Some players have a naturally aggressive strategy which is designed to intimidate opponents with persistent stabs at pots. Locking horns with this type of opponent may be a good way to learn sound strategies, improve hand reading skills or betting dynamics, and develop as a poker player. If you feel intimidated or don’t think you want to suffer the pain of losing chips to them, do look for a different game and avoid confrontation.


When you’re playing in a tournament, it may appear that your choices are limited since you can’t change tables, but there are always options that could help resolve the situation to your favor.

Freerolls and Turbo Games

Very often in freerolls with many players, some will play recklessly with their chips at the beginning and see if they can build a big stack because they don’t have the patience to wait for good hands.
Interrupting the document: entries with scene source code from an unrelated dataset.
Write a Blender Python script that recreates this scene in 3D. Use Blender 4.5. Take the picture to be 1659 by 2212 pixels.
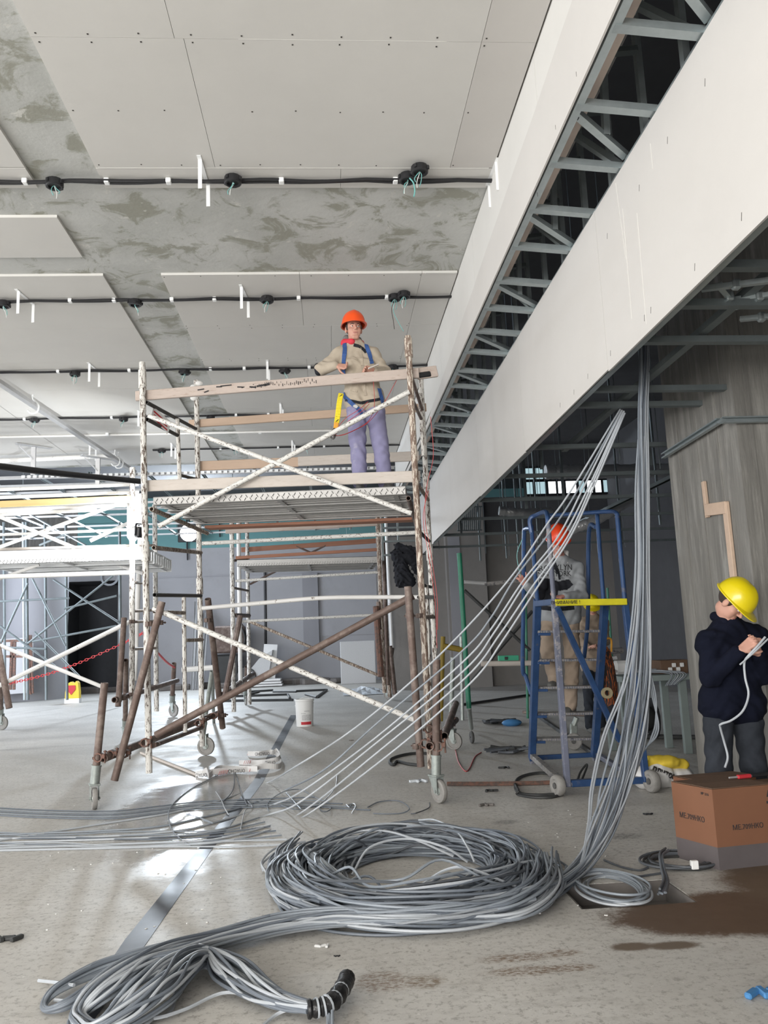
import bpy, math, random
import numpy as np
from mathutils import Vector, Matrix, Quaternion

for _o in list(bpy.data.objects):
    bpy.data.objects.remove(_o, do_unlink=True)
scene = bpy.context.scene
COL = scene.collection
random.seed(11)
rng = np.random.default_rng(5)

# ------------------------------------------------------------------ camera
F, VX, VY, ROLL, CH = 1750.0, 715.0, 1390.0, 0.04, 1.45
IW, IH = 1659.0, 2212.0
_d = Vector(((VX - IW / 2) / F, -(VY - IH / 2) / F, -1.0)).normalized()
_z = Vector((1, ROLL, 0)).cross(_d).normalized()
_x = _d.cross(_z)
CAMR = Matrix((_x, _d, _z))              # camera -> world rotation
cam_data = bpy.data.cameras.new('camera')
cam = bpy.data.objects.new('camera', cam_data)
COL.objects.link(cam)
cam_data.sensor_fit = 'VERTICAL'
cam_data.sensor_height = 36.0
cam_data.lens = 36.0 * F / IH
cam_data.clip_start, cam_data.clip_end = 0.05, 200
_m = CAMR.to_4x4()
_m.translation = Vector((0, 0, CH))
cam.matrix_world = _m
scene.camera = cam

# ------------------------------------------------------------------ world, light, exposure
w = bpy.data.worlds.new('sky')
scene.world = w
w.use_nodes = True
w.node_tree.nodes['Background'].inputs[0].default_value = (0.78, 0.86, 1.0, 1)
w.node_tree.nodes['Background'].inputs[1].default_value = 0.55
scene.view_settings.view_transform = 'Standard'
scene.view_settings.look = 'None'
scene.view_settings.gamma = 1.0
scene.view_settings.use_curve_mapping = False
scene.view_settings.exposure = 0.05


def area(name, loc, target, sx, sy, power, col):
    l = bpy.data.lights.new(name, 'AREA')
    l.shape, l.size, l.size_y, l.energy, l.color = 'RECTANGLE', sx, sy, power, col
    o = bpy.data.objects.new(name, l)
    COL.objects.link(o)
    o.location = loc
    o.rotation_euler = (Vector(target) - Vector(loc)).to_track_quat('-Z', 'Y').to_euler()
    return o


# daylight that comes in through the glazed front behind the camera and the left side
area('daylight_front', (-5.5, -7.4, 2.4), (-3.4, 8, 3.0), 13, 4.4, 2650, (1.0, 0.985, 0.955))
area('daylight_left', (-13.4, 7, 2.4), (0, 8, 2.6), 20, 4.0, 1100, (0.94, 0.965, 1.0))
area('fill_left_far', (-13.2, 22, 3.8), (0, 31, 2.6), 12, 6.0, 2000, (0.80, 0.88, 1.0))  # unseen fill light, added to brighten the far wall


# ------------------------------------------------------------------ pixel -> world helpers (camera survey)
def ray(px, py):
    return CAMR @ Vector(((px - IW / 2) / F, -(py - IH / 2) / F, -1.0))


def PY(px, py, Y):
    r = ray(px, py)
    return Vector((0, 0, CH)) + r * (Y / r.y)


def PZ(px, py, z=0.0):
    r = ray(px, py)
    return Vector((0, 0, CH)) + r * ((z - CH) / r.z)


def PX(px, py, X):
    r = ray(px, py)
    return Vector((0, 0, CH)) + r * (X / r.x)


# ------------------------------------------------------------------ mesh builder
class MB:
    def __init__(s):
        s.v, s.f = [], []

    def add(s, vs, fs):
        b = len(s.v)
        s.v += [Vector(p) for p in vs]
        s.f += [tuple(b + i for i in f) for f in fs]
        return s

    def box(s, c, size, R=None):
        hx, hy, hz = size[0] / 2, size[1] / 2, size[2] / 2
        vs = [Vector((x, y, z)) for x in (-hx, hx) for y in (-hy, hy) for z in (-hz, hz)]
        if R is not None:
            vs = [R @ p for p in vs]
        c = Vector(c)
        return s.add([c + p for p in vs], [(0, 1, 3, 2), (4, 6, 7, 5), (0, 4, 5, 1), (2, 3, 7, 6), (0, 2, 6, 4), (1, 5, 7, 3)])

    def mm(s, lo, hi):
        lo, hi = Vector(lo), Vector(hi)
        return s.box((lo + hi) / 2, hi - lo)

    def bbox(s, c, size, b=0.006, R=None):
        """box with chamfered edges"""
        h = [size[0] / 2, size[1] / 2, size[2] / 2]
        vs, ix = [], {}
        for sx in (-1, 1):
            for sy in (-1, 1):
                for sz in (-1, 1):
                    sg = (sx, sy, sz)
                    for a in range(3):
                        p = [sg[k] * (h[k] - (0 if k == a else b)) for k in range(3)]
                        ix[(sg, a)] = len(vs)
                        vs.append(Vector(p))
        fs = []
        S = (-1, 1)
        for a in range(3):
            o1, o2 = (a + 1) % 3, (a + 2) % 3
            for sa in S:
                q = []
                for u, v_ in ((-1, -1), (1, -1), (1, 1), (-1, 1)):
                    sg = [0, 0, 0]
                    sg[a], sg[o1], sg[o2] = sa, u, v_
                    q.append(ix[(tuple(sg), a)])
                fs.append(tuple(q if sa > 0 else q[::-1]))
            for s1 in S:
                for s2 in S:
                    q = []
                    for e, ax in ((-1, o1), (1, o1), (1, o2), (-1, o2)):
                        sg = [0, 0, 0]
                        sg[a], sg[o1], sg[o2] = e, s1, s2
                        q.append(ix[(tuple(sg), ax)])
                    fs.append(tuple(q if s1 * s2 < 0 else q[::-1]))
        for sx in S:
            for sy in S:
                for sz in S:
                    q = [ix[((sx, sy, sz), a)] for a in range(3)]
                    fs.append(tuple(q if sx * sy * sz > 0 else q[::-1]))
        if R is not None:
            vs = [R @ p for p in vs]
        c = Vector(c)
        return s.add([c + p for p in vs], fs)

    def bar(s, p0, p1, w_, h_, up=(0, 0, 1), b=0.0):
        p0, p1 = Vector(p0), Vector(p1)
        R = frame(p1 - p0, up)
        L = (p1 - p0).length
        if b:
            return s.bbox((p0 + p1) / 2, (w_, L, h_), b, R)
        return s.box((p0 + p1) / 2, (w_, L, h_), R)

    def chan(s, p0, p1, w_, d, t=0.004, up=(0, 0, 1), lip=0.012):
        """open C-channel: web width w_, flange depth d pointing along up"""
        p0, p1 = Vector(p0), Vector(p1)
        R = frame(p1 - p0, up)
        a = w_ / 2
        prof = [(-a + lip, d), (-a, d), (-a, 0), (a, 0), (a, d), (a - lip, d),
                (a - lip, d - t), (a - t, d - t), (a - t, t), (-a + t, t), (-a + t, d - t), (-a + lip, d - t)]
        n = len(prof)
        vs = [p0 + R @ Vector((x, 0, z)) for x, z in prof] + [p1 + R @ Vector((x, 0, z)) for x, z in prof]
        fs = [(i, (i + 1) % n, n + (i + 1) % n, n + i) for i in range(n)]
        for o, rev in ((0, 0), (n, 1)):
            for q in ((0, 1, 10, 11), (1, 2, 9, 10), (2, 3, 8, 9), (3, 4, 7, 8), (4, 5, 6, 7)):
                q = tuple(o + i for i in q)
                fs.append(q[::-1] if not rev else q)
        return s.add(vs, fs)

    def tube(s, pts, r, n=8, cap=True, closed=False):
        pts = [Vector(p) for p in pts]
        m = len(pts)
        rs = r if isinstance(r, (list, tuple)) else [r] * m
        tang = []
        for i in range(m):
            if closed:
                t = pts[(i + 1) % m] - pts[i - 1]
            else:
                t = pts[min(i + 1, m - 1)] - pts[max(i - 1, 0)]
            tang.append(t.normalized() if t.length > 1e-9 else Vector((0, 0, 1)))
        t0 = tang[0]
        nrm = t0.orthogonal().normalized()
        vs = []
        for i in range(m):
            if i:
                q = tang[i - 1].rotation_difference(tang[i])
                nrm = q @ nrm
            bn = tang[i].cross(nrm).normalized()
            nrm = bn.cross(tang[i]).normalized()
            for k in range(n):
                a = 2 * math.pi * k / n
                vs.append(pts[i] + (nrm * math.cos(a) + bn * math.sin(a)) * rs[i])
        fs = []
        for i in range(m if closed else m - 1):
            j = (i + 1) % m
            for k in range(n):
                k2 = (k + 1) % n
                fs.append((i * n + k, i * n + k2, j * n + k2, j * n + k))
        if cap and not closed:
            fs.append(tuple(range(n))[::-1])
            fs.append(tuple((m - 1) * n + k for k in range(n)))
        return s.add(vs, fs)

    def pipe(s, p0, p1, r, ri=None, n=10):
        """straight hollow pipe with open ends"""
        p0, p1 = Vector(p0), Vector(p1)
        ri = ri or r * 0.78
        R = frame(p1 - p0)
        vs = []
        for p in (p0, p1):
            for rr in (r, ri):
                for k in range(n):
                    a = 2 * math.pi * k / n
                    vs.append(p + R @ Vector((math.cos(a) * rr, 0, math.sin(a) * rr)))
        fs = []
        for k in range(n):
            j = (k + 1) % n
            A, B, Cc, D = 0, n, 2 * n, 3 * n
            fs += [(A + k, Cc + k, Cc + j, A + j), (B + k, B + j, D + j, D + k), (A + k, A + j, B + j, B + k), (Cc + k, D + k, D + j, Cc + j)]
        return s.add(vs, fs)

    def lathe(s, prof, c, R=None, n=20, closed=False):
        """prof: (r, h) list turned about local z"""
        c = Vector(c)
        vs = []
        for r, h in prof:
            for k in range(n):
                a = 2 * math.pi * k / n
                p = Vector((r * math.cos(a), r * math.sin(a), h))
                vs.append(c + (R @ p if R is not None else p))
        fs = []
        m = len(prof)
        for i in range(m if closed else m - 1):
            i2 = (i + 1) % m
            for k in range(n):
                j = (k + 1) % n
                fs.append((i * n + k, i * n + j, i2 * n + j, i2 * n + k))
        return s.add(vs, fs)

    def prism(s, poly, ext):
        """poly: planar 3D points, extruded by vector ext"""
        ext = Vector(ext)
        n = len(poly)
        vs = [Vector(p) for p in poly] + [Vector(p) + ext for p in poly]
        fs = [tuple(range(n))[::-1], tuple(range(n, 2 * n))]
        fs += [(i, (i + 1) % n, n + (i + 1) % n, n + i) for i in range(n)]
        return s.add(vs, fs)

    def ball(s, c, rad, R=None, n=12, m=8):
        c = Vector(c)
        rad = (rad, rad, rad) if not isinstance(rad, (tuple, list)) else rad
        prof = [(math.sin(math.pi * i / m), -math.cos(math.pi * i / m)) for i in range(m + 1)]
        vs = []
        for r, h in prof:
            for k in range(n):
                a = 2 * math.pi * k / n
                p = Vector((r * math.cos(a) * rad[0], r * math.sin(a) * rad[1], h * rad[2]))
                vs.append(c + (R @ p if R is not None else p))
        fs = [(i * n + k, i * n + (k + 1) % n, (i + 1) * n + (k + 1) % n, (i + 1) * n + k) for i in range(m) for k in range(n)]
        return s.add(vs, fs)


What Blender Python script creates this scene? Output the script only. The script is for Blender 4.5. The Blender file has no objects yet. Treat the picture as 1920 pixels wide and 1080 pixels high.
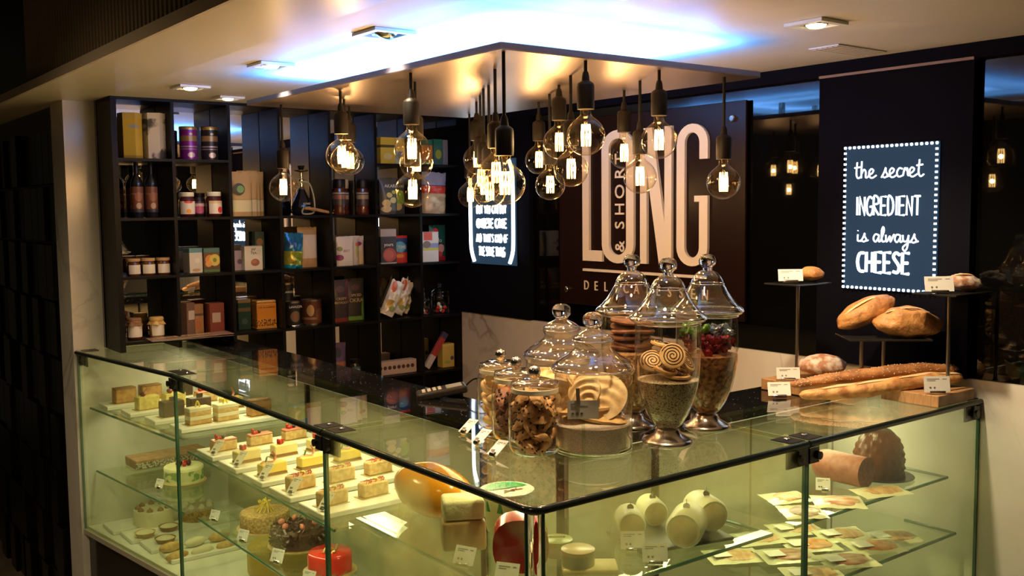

Some tournaments have a very fast blind structure, and players feel pressured to take a chance before they run low on chips.The key to beating them is to let them win the small pots and take them on when you have a good chance of having the best hand. If your chip stacks are similar, just one confrontation might be all it takes.


The aggressive rebuy strategy is quite common, and can be employed by novice players and highly-skilled sharks alike. If you’re not prepared to go toe-to-toe with them, that’s fine. Choose your spots and determine whether to rebuy if you lose, or bow out of the tournament with good grace so you can fight again another day.

Big Stacks

In a tournament, if a player with a big stack begins to use their chip advantage as leverage to “bully,” try see it for what it is. They’re the big fish in an ever-decreasing pool, and they are legitimately exerting a tactical advantage, which is part of what poker is about.

Think ahead. Ask yourself if you have enough chips to wait them out, or if you are going to have to make a stand before you drain away in blinds. If you do get a decent hand and you can see an opportunity to double through the big stack, you might want to do so sooner rather than later. Don’t put any chips into any pot unless you are prepared to commit all of them.

In Conclusion …

In many of these scenarios, the worst that can happen is that you’re knocked out fighting your corner. Recognize the situation for what it is: a psychological poker battle. Don’t get suckered into losing concentration. Meet them on your terms when you have a good chance to win through.

Using your own ability and discipline to adjust your strategy is super rewarding in terms of chips, as well as self-esteem as a poker player.